Project Life Cycles and Project Management

This used to be a simple question - not providing simple answers though - of understanding the planning, the design, the build and the implementation phases of a project. These underpinned a company's approach to developing projects. They were based heavily on IT inspired phases of software development as this was the closest to interactive media development.

So for the early years, the Waterfall approach dominated and for many this approach still does. If you need reminding about the Waterfall life cycle take a look at SoftDevTeam's site and their Life Cycle Selector software tool description. We don't know anything about the tool itself, by the way, but the diagrams and summary advantages and disadvantages descriptions of the spiral, waterfall, incremental, evolutionary prototyping, rapid application development, and V-shaped models of software life cycles , are illuminating. Some are new for us but then we've not been in pure software development.
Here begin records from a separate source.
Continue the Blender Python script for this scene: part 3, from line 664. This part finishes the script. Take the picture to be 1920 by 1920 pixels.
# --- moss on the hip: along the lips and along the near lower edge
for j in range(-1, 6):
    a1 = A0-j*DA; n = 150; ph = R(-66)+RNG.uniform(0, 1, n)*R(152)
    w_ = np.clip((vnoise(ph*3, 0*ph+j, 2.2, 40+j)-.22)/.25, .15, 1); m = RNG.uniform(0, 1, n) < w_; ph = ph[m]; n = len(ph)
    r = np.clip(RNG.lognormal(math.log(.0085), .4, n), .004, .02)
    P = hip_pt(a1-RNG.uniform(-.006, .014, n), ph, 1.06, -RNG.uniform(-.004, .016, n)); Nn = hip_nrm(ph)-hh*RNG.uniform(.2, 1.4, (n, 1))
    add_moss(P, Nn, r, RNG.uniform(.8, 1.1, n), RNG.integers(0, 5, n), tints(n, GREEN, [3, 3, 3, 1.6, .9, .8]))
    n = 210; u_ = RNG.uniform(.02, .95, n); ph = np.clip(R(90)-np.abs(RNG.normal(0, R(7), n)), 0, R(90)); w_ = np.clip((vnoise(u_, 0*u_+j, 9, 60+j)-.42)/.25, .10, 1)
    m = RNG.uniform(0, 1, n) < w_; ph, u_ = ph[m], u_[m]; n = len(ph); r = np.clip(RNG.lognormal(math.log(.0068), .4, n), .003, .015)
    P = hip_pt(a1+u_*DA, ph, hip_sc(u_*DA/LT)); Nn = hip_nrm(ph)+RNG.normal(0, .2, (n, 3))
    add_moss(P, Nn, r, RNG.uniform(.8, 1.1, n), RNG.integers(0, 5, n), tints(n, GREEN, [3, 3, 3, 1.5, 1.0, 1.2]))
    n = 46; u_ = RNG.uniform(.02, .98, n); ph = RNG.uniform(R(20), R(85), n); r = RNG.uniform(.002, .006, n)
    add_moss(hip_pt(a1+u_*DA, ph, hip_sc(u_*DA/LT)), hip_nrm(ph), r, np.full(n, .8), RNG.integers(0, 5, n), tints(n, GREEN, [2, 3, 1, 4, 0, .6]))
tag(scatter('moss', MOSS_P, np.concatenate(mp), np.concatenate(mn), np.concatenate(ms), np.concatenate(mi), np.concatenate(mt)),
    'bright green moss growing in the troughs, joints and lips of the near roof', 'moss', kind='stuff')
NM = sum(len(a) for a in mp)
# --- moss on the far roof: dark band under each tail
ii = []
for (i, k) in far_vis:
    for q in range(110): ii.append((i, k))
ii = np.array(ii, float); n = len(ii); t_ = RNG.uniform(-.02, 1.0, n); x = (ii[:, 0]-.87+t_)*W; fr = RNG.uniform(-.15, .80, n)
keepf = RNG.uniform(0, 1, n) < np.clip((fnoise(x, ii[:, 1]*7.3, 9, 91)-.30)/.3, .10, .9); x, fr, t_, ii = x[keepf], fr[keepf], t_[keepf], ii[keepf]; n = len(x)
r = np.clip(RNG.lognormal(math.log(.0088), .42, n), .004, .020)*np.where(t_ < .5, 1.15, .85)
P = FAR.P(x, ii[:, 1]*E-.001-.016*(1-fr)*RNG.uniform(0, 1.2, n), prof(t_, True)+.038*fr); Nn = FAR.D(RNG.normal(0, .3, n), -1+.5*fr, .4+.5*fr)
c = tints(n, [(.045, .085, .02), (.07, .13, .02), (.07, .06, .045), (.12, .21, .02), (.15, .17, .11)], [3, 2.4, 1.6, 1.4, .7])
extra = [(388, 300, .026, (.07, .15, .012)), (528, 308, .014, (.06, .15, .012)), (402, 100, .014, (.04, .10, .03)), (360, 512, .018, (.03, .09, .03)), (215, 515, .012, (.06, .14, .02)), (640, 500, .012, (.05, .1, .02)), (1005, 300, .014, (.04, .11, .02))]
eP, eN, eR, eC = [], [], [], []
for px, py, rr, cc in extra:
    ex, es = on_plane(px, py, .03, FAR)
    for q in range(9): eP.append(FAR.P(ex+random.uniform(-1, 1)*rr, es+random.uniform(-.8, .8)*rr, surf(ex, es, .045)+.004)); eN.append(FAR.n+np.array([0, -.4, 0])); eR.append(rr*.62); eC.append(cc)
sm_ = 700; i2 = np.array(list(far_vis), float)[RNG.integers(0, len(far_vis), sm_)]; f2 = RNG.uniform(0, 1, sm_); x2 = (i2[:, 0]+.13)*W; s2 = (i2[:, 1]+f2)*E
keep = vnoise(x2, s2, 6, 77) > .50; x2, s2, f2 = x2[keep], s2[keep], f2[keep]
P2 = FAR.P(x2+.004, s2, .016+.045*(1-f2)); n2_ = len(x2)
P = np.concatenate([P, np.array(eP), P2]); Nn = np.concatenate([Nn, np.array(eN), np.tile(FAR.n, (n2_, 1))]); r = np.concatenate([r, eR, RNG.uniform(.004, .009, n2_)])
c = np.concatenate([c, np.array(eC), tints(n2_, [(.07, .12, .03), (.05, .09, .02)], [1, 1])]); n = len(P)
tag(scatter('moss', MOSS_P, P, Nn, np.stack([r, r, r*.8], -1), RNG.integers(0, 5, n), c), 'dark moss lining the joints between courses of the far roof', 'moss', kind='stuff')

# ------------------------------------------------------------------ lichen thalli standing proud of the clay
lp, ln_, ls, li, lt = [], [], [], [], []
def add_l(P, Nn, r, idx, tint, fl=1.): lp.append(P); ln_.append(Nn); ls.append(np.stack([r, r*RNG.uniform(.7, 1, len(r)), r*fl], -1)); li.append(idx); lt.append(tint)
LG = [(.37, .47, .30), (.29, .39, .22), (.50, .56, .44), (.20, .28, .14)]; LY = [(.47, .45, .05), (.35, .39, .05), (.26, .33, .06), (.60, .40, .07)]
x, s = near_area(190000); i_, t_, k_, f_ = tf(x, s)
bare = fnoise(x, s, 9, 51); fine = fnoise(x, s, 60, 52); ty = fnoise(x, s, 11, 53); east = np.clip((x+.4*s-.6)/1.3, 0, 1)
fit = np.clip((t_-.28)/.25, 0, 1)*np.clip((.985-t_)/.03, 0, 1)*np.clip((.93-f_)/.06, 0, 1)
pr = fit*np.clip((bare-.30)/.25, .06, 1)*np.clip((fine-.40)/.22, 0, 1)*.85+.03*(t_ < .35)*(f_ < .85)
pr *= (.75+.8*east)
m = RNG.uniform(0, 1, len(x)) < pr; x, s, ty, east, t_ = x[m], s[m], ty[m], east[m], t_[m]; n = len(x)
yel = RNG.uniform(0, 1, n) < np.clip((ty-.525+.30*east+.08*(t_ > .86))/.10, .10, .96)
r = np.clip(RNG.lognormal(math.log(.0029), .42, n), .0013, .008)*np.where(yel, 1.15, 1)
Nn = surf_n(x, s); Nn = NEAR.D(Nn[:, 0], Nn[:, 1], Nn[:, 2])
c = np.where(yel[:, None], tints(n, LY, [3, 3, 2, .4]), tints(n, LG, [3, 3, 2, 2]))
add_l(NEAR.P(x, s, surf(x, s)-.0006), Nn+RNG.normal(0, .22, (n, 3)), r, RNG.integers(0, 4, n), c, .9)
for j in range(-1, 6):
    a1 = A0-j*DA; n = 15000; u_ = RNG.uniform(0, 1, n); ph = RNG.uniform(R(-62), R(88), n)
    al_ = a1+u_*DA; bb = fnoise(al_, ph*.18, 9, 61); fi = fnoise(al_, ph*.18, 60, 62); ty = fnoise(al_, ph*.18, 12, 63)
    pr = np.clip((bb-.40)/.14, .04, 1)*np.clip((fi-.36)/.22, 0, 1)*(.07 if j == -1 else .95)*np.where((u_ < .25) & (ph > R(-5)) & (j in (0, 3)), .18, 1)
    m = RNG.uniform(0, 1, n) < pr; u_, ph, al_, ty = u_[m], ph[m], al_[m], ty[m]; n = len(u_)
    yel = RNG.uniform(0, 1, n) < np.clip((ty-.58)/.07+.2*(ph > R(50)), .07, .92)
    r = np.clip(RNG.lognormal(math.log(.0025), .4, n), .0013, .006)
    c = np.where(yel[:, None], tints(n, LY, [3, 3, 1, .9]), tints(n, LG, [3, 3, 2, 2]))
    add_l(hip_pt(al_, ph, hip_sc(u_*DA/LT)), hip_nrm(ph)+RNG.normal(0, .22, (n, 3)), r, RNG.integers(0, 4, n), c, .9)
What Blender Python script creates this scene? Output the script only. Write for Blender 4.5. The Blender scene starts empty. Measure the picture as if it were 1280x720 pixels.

Check out more definitions of models at Business E-solutions.

The planned and designed inherent Waterfall approach is iterated by Alex Baker recently in Life Cycle Stages of Website Design Process, but it is dependent on the client stating the business goal and requirements – something that proves pretty hard most of the time.
Another take on a life cycle comes from Jason Montague, An Agile Project Lifecycle, and he has a visual denoting the process. He also explains difficulties he's met in organisations when trying to explain the usefulness of using Agile processes. Remember that Agile tried to address the 'refining' of requirements that often occurs during interactive projects. The strict Waterfall software approach did not allow such changes and caused conflict between client and developer, so Agile techniques may help overcome some of the difficulties.

There are masses of Waterfall versus Agile debates still going on in cyberspace if you care to Google it, but few solid answers about the life cycle of an interactive project whether website, mobile, iTV or whatever. Shame, I'll keep looking periodically though and let you know if I find any answers. Meanwhile, how is anyone managing any project!